If you have ever thought about traveling the world for an extended period of time, you have probably run into the term “Digital Nomad”. A digital nomad is someone that works online, while traveling the world.

For many people, being able to travel the world while you work is the ultimate dream. It’s no longer a pipe dream that can only be lived by people like Anthony Bordain and other travel show hosts. In 2021 there were already 35 million digital nomads globally, and that number continues to grow.

It’s also not just a youngster’s game any more. The average digital nomad age in 2023 is 34. Today we have an interview for you with one of those digital nomads: Rudie Venter.

Hi Rudie, tell us a bit about yourself and what you do?

Sure, my name is Rudie and I’m a digital nomad. That means I work remotely while traveling the world. I’m a freelance writer and content marketer, so all I need is my laptop and an internet connection to get my work done. That gives me the freedom to travel the world, while I’m working.

That sounds amazing!

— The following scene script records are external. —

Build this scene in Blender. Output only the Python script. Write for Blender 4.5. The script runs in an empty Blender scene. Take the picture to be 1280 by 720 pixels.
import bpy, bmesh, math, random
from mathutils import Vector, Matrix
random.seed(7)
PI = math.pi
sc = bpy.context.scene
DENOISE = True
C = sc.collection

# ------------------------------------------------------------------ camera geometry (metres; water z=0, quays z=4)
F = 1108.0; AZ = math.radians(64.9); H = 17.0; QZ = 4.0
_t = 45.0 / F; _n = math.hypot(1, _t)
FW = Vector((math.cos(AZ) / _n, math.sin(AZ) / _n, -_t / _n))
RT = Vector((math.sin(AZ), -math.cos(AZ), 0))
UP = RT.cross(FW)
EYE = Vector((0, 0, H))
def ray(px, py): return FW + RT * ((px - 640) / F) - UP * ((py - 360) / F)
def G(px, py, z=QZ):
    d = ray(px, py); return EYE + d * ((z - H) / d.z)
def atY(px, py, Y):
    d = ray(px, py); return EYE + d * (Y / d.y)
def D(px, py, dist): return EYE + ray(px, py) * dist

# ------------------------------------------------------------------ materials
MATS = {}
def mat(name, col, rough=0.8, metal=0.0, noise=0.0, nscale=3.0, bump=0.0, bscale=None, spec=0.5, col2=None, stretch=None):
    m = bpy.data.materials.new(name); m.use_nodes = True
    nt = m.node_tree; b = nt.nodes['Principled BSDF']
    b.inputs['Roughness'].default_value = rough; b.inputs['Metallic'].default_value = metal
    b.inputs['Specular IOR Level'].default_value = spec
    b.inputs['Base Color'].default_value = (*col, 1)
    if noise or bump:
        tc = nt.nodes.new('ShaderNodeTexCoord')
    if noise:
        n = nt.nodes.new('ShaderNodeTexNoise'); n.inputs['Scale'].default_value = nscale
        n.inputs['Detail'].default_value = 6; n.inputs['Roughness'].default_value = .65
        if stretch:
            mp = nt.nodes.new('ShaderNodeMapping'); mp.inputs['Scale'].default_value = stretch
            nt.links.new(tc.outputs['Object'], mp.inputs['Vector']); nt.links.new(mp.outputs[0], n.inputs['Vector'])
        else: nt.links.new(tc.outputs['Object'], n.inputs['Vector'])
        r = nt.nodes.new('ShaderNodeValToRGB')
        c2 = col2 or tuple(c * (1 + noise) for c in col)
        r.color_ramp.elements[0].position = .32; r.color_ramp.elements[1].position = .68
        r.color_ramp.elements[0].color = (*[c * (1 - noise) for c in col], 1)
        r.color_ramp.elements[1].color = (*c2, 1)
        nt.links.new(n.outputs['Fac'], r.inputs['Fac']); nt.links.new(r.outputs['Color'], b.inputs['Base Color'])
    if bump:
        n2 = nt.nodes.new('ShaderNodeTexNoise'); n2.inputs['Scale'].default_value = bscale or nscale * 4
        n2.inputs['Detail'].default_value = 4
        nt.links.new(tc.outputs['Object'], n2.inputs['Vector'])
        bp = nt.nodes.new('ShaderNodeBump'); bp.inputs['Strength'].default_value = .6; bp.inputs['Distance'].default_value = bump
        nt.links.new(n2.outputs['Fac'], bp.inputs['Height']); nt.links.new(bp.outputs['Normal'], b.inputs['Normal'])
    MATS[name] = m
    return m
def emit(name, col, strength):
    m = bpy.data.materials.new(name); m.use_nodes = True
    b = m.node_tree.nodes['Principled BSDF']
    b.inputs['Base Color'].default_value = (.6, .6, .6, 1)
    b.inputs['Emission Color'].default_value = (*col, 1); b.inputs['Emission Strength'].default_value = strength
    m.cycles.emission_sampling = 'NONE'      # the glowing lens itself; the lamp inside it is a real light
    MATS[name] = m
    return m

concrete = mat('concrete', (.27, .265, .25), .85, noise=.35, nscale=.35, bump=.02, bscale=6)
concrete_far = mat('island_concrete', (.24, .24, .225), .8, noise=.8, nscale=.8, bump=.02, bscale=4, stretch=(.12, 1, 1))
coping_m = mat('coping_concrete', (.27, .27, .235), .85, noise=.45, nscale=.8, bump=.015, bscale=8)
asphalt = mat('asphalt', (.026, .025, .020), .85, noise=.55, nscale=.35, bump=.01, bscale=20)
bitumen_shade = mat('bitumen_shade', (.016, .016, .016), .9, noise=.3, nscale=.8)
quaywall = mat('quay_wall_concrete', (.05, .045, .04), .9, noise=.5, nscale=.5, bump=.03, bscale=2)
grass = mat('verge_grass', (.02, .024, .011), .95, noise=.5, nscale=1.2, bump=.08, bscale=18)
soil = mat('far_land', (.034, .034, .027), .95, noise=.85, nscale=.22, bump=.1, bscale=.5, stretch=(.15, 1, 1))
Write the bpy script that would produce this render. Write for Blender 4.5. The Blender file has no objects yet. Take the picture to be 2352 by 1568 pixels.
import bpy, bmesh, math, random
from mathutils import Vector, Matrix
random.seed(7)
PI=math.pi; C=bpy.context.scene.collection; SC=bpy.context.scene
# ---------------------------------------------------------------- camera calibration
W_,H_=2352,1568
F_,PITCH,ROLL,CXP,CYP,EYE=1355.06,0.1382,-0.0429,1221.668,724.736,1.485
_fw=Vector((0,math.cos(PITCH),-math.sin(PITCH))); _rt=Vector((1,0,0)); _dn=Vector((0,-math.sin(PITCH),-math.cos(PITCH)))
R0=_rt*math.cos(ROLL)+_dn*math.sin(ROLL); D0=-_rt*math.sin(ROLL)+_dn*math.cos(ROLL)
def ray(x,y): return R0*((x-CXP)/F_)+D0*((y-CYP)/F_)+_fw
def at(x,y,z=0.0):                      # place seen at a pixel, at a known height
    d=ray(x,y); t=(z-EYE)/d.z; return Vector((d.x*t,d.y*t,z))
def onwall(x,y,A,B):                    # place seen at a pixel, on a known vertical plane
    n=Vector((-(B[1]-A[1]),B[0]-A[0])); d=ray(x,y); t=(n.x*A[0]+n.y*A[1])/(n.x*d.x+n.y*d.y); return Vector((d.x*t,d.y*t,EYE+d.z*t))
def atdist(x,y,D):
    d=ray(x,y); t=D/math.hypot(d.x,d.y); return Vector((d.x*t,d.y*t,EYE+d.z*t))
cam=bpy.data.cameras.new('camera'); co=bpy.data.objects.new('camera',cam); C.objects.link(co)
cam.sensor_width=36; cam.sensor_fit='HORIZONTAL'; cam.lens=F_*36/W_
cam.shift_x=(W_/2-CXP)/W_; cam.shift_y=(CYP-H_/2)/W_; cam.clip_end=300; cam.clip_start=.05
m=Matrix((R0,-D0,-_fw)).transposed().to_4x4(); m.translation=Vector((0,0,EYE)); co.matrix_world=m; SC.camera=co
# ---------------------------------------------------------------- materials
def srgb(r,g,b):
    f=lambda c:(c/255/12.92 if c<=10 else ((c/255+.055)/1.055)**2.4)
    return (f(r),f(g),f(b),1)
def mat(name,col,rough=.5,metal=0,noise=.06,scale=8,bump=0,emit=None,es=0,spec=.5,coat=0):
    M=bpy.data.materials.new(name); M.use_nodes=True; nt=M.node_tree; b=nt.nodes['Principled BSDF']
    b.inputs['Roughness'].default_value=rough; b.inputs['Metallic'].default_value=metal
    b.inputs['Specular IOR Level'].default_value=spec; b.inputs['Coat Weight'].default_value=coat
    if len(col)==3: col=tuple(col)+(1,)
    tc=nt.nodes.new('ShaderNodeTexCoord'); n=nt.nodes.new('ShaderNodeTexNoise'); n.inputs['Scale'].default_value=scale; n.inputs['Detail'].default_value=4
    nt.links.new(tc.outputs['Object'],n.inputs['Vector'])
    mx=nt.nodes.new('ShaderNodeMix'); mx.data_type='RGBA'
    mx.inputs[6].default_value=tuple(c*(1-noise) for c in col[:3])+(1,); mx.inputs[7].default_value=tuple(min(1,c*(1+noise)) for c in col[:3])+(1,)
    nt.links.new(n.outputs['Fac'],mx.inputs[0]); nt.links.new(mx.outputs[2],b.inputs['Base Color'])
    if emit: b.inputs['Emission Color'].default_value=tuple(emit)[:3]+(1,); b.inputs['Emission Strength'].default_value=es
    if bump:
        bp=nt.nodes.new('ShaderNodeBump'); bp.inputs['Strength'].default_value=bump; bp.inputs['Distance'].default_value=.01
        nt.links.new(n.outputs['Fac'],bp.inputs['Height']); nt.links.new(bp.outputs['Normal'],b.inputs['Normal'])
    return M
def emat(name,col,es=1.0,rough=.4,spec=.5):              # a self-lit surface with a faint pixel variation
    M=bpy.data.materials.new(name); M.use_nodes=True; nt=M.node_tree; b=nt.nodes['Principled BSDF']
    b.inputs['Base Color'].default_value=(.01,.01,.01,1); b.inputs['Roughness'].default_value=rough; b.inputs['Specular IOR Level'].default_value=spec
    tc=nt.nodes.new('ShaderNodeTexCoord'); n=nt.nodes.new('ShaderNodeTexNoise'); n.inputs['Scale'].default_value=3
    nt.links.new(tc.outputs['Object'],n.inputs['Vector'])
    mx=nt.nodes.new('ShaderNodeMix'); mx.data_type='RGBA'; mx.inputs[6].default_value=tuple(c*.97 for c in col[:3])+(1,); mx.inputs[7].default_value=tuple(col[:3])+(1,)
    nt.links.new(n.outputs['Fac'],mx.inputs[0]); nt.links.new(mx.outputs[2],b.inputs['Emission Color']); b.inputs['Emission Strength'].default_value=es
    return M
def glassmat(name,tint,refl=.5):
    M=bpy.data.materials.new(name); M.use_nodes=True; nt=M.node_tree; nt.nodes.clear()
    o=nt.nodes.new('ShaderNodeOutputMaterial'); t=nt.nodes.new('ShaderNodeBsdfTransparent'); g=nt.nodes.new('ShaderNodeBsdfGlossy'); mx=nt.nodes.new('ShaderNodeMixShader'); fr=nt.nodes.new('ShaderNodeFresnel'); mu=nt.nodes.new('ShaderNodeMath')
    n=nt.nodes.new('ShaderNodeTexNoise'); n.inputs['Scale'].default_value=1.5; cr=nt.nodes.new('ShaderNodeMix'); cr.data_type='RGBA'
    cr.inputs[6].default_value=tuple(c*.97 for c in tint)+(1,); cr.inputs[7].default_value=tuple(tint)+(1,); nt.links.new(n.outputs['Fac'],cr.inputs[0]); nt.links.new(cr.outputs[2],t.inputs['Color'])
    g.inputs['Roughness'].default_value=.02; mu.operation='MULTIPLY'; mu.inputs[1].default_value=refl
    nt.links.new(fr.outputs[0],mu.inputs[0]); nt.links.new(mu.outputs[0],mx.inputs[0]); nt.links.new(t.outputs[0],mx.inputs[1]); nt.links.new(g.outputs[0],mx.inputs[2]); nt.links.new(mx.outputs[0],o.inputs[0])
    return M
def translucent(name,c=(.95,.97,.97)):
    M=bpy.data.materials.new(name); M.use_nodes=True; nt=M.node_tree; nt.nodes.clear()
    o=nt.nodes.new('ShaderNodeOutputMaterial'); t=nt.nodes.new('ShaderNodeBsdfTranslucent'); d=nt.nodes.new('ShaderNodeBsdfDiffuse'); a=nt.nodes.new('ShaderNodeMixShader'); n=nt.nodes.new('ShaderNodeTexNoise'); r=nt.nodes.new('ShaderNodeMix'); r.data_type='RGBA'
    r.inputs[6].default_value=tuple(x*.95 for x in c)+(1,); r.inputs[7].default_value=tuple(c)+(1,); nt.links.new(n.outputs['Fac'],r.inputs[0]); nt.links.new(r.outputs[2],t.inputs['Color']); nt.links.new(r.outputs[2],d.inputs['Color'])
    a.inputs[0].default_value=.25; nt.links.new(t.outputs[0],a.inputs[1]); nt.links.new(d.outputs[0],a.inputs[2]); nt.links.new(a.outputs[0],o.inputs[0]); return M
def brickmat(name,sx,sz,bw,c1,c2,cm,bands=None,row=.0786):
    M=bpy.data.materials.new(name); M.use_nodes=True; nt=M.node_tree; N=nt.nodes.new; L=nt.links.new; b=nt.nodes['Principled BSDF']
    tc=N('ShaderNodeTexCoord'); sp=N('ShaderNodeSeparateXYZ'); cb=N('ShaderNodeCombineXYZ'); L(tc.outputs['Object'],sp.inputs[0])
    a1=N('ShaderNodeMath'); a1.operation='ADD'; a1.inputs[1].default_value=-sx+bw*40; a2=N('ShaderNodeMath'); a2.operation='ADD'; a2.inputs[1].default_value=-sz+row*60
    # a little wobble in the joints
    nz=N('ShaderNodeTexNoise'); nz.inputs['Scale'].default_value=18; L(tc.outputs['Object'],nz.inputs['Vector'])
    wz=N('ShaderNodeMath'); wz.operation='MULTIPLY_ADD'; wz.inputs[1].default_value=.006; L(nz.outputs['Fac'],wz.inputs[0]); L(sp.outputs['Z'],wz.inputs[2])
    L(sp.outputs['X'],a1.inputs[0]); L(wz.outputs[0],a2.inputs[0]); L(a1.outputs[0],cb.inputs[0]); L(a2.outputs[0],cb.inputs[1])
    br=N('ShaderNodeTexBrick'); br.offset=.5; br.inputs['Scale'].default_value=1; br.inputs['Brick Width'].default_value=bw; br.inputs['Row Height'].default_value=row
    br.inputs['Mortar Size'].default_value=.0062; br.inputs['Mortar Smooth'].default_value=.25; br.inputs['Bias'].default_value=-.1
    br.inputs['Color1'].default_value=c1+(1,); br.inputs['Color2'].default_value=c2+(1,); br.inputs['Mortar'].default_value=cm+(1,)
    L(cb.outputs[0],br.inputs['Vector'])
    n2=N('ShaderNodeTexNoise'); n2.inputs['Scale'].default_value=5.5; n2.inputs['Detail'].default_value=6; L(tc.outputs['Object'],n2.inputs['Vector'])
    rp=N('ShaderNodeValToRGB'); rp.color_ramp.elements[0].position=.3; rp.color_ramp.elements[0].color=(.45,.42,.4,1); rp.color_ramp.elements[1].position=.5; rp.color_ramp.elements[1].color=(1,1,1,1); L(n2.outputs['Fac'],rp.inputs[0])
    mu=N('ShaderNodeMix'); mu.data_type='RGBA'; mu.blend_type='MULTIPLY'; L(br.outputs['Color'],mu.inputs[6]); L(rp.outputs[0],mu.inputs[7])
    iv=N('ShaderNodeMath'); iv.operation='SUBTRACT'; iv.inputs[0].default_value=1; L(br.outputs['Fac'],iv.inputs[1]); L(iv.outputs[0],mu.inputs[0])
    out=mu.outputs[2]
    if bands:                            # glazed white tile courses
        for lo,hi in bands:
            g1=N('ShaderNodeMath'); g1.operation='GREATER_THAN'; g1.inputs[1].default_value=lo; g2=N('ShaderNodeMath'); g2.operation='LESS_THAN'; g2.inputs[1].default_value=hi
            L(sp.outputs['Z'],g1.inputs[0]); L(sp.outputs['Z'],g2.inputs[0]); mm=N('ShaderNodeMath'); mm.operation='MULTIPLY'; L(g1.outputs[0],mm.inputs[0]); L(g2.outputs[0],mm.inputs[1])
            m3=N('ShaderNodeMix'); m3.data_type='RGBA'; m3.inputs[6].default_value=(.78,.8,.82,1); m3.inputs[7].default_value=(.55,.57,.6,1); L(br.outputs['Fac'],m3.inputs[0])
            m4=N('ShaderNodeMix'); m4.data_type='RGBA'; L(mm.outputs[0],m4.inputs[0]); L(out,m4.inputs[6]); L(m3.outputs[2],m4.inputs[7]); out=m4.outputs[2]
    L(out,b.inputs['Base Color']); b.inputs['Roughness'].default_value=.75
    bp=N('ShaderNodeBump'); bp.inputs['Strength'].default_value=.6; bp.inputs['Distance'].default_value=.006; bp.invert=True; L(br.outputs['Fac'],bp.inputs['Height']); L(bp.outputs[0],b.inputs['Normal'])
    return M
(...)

What inspired you to become a digital nomad?

After completing my degree I decided to take a few years off to travel. At that stage there was something called a “working holiday visa” for South Africans to go to the UK for two years. The visa was specifically for those who would want to work a couple of months to save some money to go traveling in the UK and EU. That was back in 2004 and once the travel bug bit, I was hooked and after my visa expired I had to find some way to keep traveling while still gaining experience and growing in my career.

That’s really interesting. What are some of the challenges you face as a digital nomad?

Over the years, it has become much easier to be a digital nomad. When I started traveling the internet was not as prevalent as it is now, but that is probably my biggest challenge is finding a reliable internet connection in the countries I want to travel to. Without the internet, I can’t really do my work. Other than that, deciding where to go next is always a challenge. Hahaha

How do you stay productive while traveling? Isn’t the challenge always going to be doing things other than work?

Work keeps me centered. I know it sounds weird to say, but I enjoy taking time to sit down and be productive. I have been a ghostwriter for psychologists for many years and because I enjoy writing it’s a kind of creative outlet. Mentally things start to get weird for me if I don’t create. Because of the type of work I do, it helps scratch my creative itch and I get paid to do it at the same time.

I use project management tools like Asana and Monday to make sure that when I sit down to work I know exactly what I’m going to do for the next four hours. That leaves about 20 hours each day to see the sites and experience the culture of the country, or city, I’m currently in.

How often do you move to a new country or city?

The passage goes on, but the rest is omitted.